Thursday, April 8, 2010

Mobile Learning with Games in Rural India

W505 Mobile Learning
Stage 2 – 4: Mobile Technology Applied to Educational Games

Title: Mobile Games in Rural India

General information
Researchers in this study sought to evaluate game design patterns with the hope of informing future educational game designs that will be engaging and fun for students in rural areas of India. The need for English education in India is strong in rural communities and mobile education games designed for ESL could have a lot of potential for lowering the gap between the English levels of middle to upper class populations and the lower class populations. I was a bit disappointed to learn that no actual ESL educational games were used in this study.

Analysis

1. Learners
Learners in this study consisted of 241st and 2nd grade students in rural India aged 6-7 on average. These students received consent from parents and the school head to work with researchers for the first half of their school day and participated over 10 days. None of the students had prior experience with electronic games, though all knew what a cell-phone was.

2. Technology
A total of 9 i-mate SP5 Windows Mobile 5.0 smartphones were used in this study and most of the games employed utilized flashlite for programming.

3. Objectives
This study hoped to discover which design patterns, if any would be most effective for implementing in educational mobile games. The challenge comes in actually designing games that would be culturally appropriate, engaging, and fun for rural Indian children to play.

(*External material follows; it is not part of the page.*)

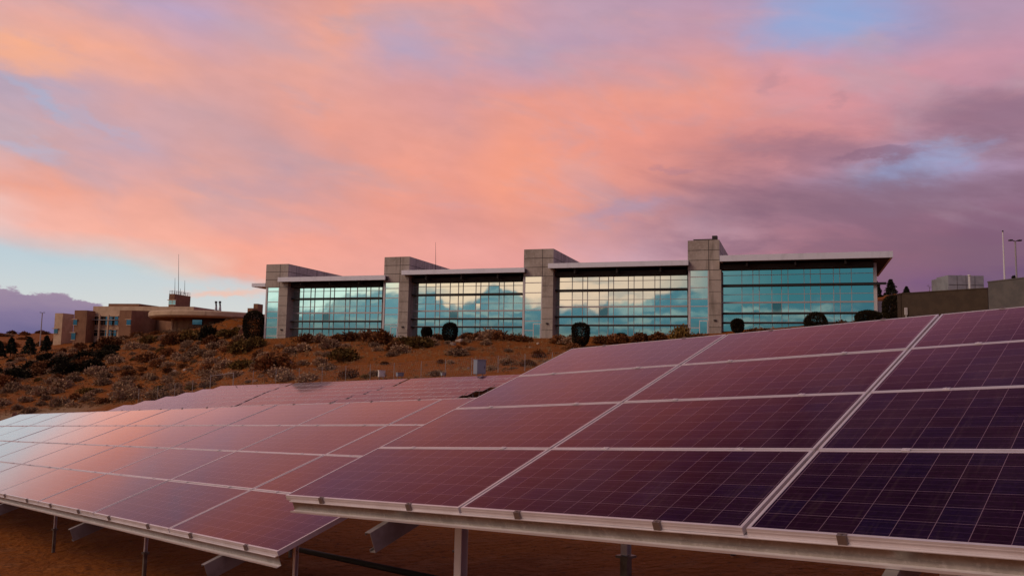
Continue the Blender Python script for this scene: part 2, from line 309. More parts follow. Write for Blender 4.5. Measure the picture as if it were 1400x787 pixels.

4. Games as Mobile Learning Components
How did the game play?
How did the mobile games work for achieving learning objectives?
A total of 8 games were used in this study with 3 games being designed especially for use incorporating supposedly effective design patterns. These games included:
Crocodile Rescue – where the player must rescue a drowning boy in a boat on a 2D map while distracting crocodiles.
Dancer - where the player moves around an audience throwing tomatoes at dancers on a stage. This allows the user to assume the identity of trouble-maker, which might not be possible in real life.
Train Tracks – Lets the student use self expression to design a train track course around obstacles.

Including these games, 2 games were designed by amateurs and purchased for use in the study. Three more games were professionally made and purchased off the shelf. It was the authors’ hypothesis that the games designed with specific design patterns in mind would be more popular among students than other types.

In actuality, none of the top three popular games utilized design patters and one of the three most popular games was designed by an amateur. Researchers go on to analyze possible reasons for their results and acknowledge the need for games to be culturally appropriate for a target group in order for them to be popular and effective.

5. Pedagogical underpinnings

Researchers found that easy fun games rather than hard fun games appealed to this user group the most. Easy fun games mean that the games can simply be played for the enjoyment of playing whereas hard fun games implement goals and challenging time constraints. These findings are in keeping with Vygotsky’s Zone of Proximal Development in that games and other learning tasks should neither be too difficult or too easy for participants. Instead, they should fall somewhere within the ZPD wherein participants can reach higher performances with some assistance from an outside source such as an adult, a more experienced learner, or from instructions and assistance found in the game itself.

Additionally, one of the most popular games allowed users to alter the aesthetically pleasing feature of a game. Researchers acknowledged that aesthetics are important and likely appeal to visual learners, though aesthetics alone will not likely warrant any game’s popularity. Instead, the whole of a game should be greater than the sum of its parts.